For “Miura,” they sampled the drums from Star Sounds’ “Stars on 45s,” which was itself a direct knock of late-disco classic “Funky Town” by Lipps Inc. But the reason this song has endured isn’t because of a cheeky sample. It’s the wobbly bassline, the live strings, and the vocal fricatives that really burrow into your skull and stay their forever. The strings that come in several minutes in appear courtesy of the Kelley Polar Quartet. The vocals, a series of “oohs” and “ahhhs” were provided by Dei Lewison, the daughter of Woody Cunningham, who was the drummer of disco artist Kleeer. “It was completely accidental,” said Jesrani, “but we were so excited to be working with someone related to this disco guy. Something felt really right about having her work on it with us.”
Like much of Metro Area’s catalog, “Miura” glides between camp, earnest enjoyment, and whimsical minimalism. And like many seminal disco records, it’s odd and has a true sense of character. The Metro Area 4 EP was released in 2001 as the fourth EP in the series, with “Strut” and “Let’s Get…” on the B-side. It was was mastered on September 10, 2001, and they “made the label black to acknowledge what had happened the following day,” Jesrani explains.
Unlike many of the tracks we’ve pulled in this series, “Miura” rather surprisingly never had an official video—likely due to the fact that Environ is a small, truly independent label. You could argue they had no idea it would have the legacy it now has. Plus, any real dance classic shouldn’t need a visual to be an all-time great record, even though that had become commonplace in the later ‘90s, with aggressively visual videos like “Da Funk” and “Windowlicker.”
But it was a hit, in the sense that it just stayed in DJs’ bags (when DJs still toured with records). It was a track you’d later hear in DFA sets, among other artists and labels playing with this nu disco, Italo and boogie-referencing stuff, which became popular in America—and around the dance world. The Metro Area sound was centered around disco dubbiness, taking the format of dub edits and making hooky, catchy dubs from older and classic grooves. Todd Terje is the logical extension of Metro Area style and has carried on their torch with a more bombastic, often more banging sound. But they have that clean, crisp, dubby simplicity in common and are on the same unending disco-revival branch of the tree.
“Miura”—in many ways more so than its antecedents, like LCD Soundsystem—is obsessive-compulsive disco. Its orderliness seems to suggest it would feel stiff and hollow on paper. But in execution, it’s this bedroom classic. It’s a crossover critical darling, and it’s in any ‘00s kid’s pantheon—or at least it should be. The Metro Area LP just turned 15, and to celebrate, Environ is reissuing the classic record. You can grab yourself a copy here. It’s been criminally overdue for a repress.
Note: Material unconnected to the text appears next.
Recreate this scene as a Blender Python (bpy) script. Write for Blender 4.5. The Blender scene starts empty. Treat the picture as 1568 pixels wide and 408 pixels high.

Geist and Jesrani are fairly active with different production and remixing projects. The two still DJ often, together and separately, under the Metro Area handle. But Metro Area as a production group or artist has apparently been dormant for a long time. “I always like being on my own. I’m not great in groups,” Geist said in 2012. It’s probably best if they keep it that way. That first run of EPs was unimpeachable. This is the top of post-classical disco mountain.